For years I banged my head against Yahoo directories, trying to get them to add Silkens (Silken Windsprites at that time actually, we still did not have our present name) to their directory of breeds. Nothing happened. According to Yahoo Silkens were not a breed.

This meant a lot more people all over the world heard or rather read, about Silkens. Not that it meant more friends necessarily, but the word was out there, we existed!

It was easy to notice that discussions about Silkens increased in many places at that point in time, world wide. We went from unknown to being discussed at least. That was one of the first major steps. Silkens were discussed in terms of being a breed, although you might be for or against that idea.

As I write this, it is February 2023 and there are still people that deny that Silken Windhounds are a breed, to them we are now “doodles” or a designer breed at best. But not the real thing.

Slovenia is a small country, a small kennel club, it is also a young kennel club (they are normally 100+ years old) because Slovenia is a young country, created in 1991 out of the ruins of former Yugoslavia. But still, it is a kennel club that is a member of FCI. That counts for something in Europe.

To some, the recognition by Slovenia meant Silkens are a breed, to others it does not because the breed is still not recognized by FCI itself.

In Europe it took until June 2022 until another country recognized Silken Windhounds, this time it is Switzerland, another member of FCI. Hungary followed suit in late 2022.

The breed has reached a tipping point in people’s minds and I fully expect more European countries, with kennel clubs associated with FCI to fall like domino bricks in the coming years, with or without the recognition of AKC.

But not all of them, many countries will keep the most basic requirement for recognition of a new breed, the breed has to be recognized in country of origin by a kennel club acceptable to FCI. And that is AKC for USA.

If and when AKC recognizes Silkens, Europe and all of the FCI kennel clubs also outside Europe will be open to Silkens. With one caveat, it takes a population in the country and an owner or a national breed club to file for recognition before a kennel club does recognize that breed.

Lot’s of people like the idea of Silken Windhounds and would want one, but absolutely not until they are recognized where they live. For me personally such reasoning would have meant that I lost the opportunity to share my life with Silkens for the past 25 years.
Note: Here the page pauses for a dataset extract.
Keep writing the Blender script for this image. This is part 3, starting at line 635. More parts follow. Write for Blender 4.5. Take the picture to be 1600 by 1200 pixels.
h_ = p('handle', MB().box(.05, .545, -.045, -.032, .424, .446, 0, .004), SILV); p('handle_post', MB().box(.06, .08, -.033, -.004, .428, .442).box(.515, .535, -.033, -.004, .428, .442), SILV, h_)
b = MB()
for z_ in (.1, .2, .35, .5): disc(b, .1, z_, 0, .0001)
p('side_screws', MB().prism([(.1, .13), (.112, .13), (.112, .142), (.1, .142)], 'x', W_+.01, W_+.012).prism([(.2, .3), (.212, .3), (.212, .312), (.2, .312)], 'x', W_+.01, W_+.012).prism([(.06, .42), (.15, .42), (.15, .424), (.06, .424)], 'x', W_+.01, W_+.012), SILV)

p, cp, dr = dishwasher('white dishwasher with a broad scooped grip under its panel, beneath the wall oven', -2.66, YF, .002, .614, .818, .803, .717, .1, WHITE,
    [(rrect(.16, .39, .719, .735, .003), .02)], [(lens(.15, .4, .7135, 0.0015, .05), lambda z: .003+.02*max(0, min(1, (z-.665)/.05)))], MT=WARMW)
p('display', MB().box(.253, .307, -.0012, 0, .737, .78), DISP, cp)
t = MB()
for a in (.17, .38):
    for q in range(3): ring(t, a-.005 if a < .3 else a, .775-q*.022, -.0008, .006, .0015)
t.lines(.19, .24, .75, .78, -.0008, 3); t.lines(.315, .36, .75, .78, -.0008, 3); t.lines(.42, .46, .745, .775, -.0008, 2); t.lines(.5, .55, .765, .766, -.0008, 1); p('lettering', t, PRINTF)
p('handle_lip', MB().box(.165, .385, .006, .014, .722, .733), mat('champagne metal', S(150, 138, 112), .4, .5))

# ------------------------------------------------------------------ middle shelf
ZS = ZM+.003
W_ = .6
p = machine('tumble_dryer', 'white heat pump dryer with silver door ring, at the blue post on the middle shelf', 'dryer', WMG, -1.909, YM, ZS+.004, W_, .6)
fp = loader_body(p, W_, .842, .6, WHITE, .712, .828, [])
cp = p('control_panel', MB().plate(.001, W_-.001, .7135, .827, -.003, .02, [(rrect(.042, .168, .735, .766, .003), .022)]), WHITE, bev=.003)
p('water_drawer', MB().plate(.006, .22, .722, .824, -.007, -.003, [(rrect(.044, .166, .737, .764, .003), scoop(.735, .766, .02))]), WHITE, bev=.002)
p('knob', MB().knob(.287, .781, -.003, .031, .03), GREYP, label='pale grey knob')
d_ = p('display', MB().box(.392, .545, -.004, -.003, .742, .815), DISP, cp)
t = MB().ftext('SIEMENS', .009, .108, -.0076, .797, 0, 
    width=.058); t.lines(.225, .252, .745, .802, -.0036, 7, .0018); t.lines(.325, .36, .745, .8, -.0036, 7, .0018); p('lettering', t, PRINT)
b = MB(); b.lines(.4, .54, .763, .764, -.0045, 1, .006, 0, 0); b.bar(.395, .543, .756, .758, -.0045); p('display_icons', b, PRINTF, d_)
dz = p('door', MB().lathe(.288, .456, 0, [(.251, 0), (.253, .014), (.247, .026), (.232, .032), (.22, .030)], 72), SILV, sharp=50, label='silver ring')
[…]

Let me assure you, lack of recognition is not worth losing the opportunity to live with these wonderful dogs! I would gladly have lost all the naysayers, the enemies of Silkens and the people spitting in my face (actually very literally !) just because I have Silkens. But even that has been outweighed by the Silkens themselves.

It has been an interesting personal journey, from seeing Francie´s ad about Nameless (Kristull Incognito) in the American Borzoi magazine Borzoi International in 1992, until today.

A journey that may never have happened, had I not being a subscriber to that magazine, all those years ago.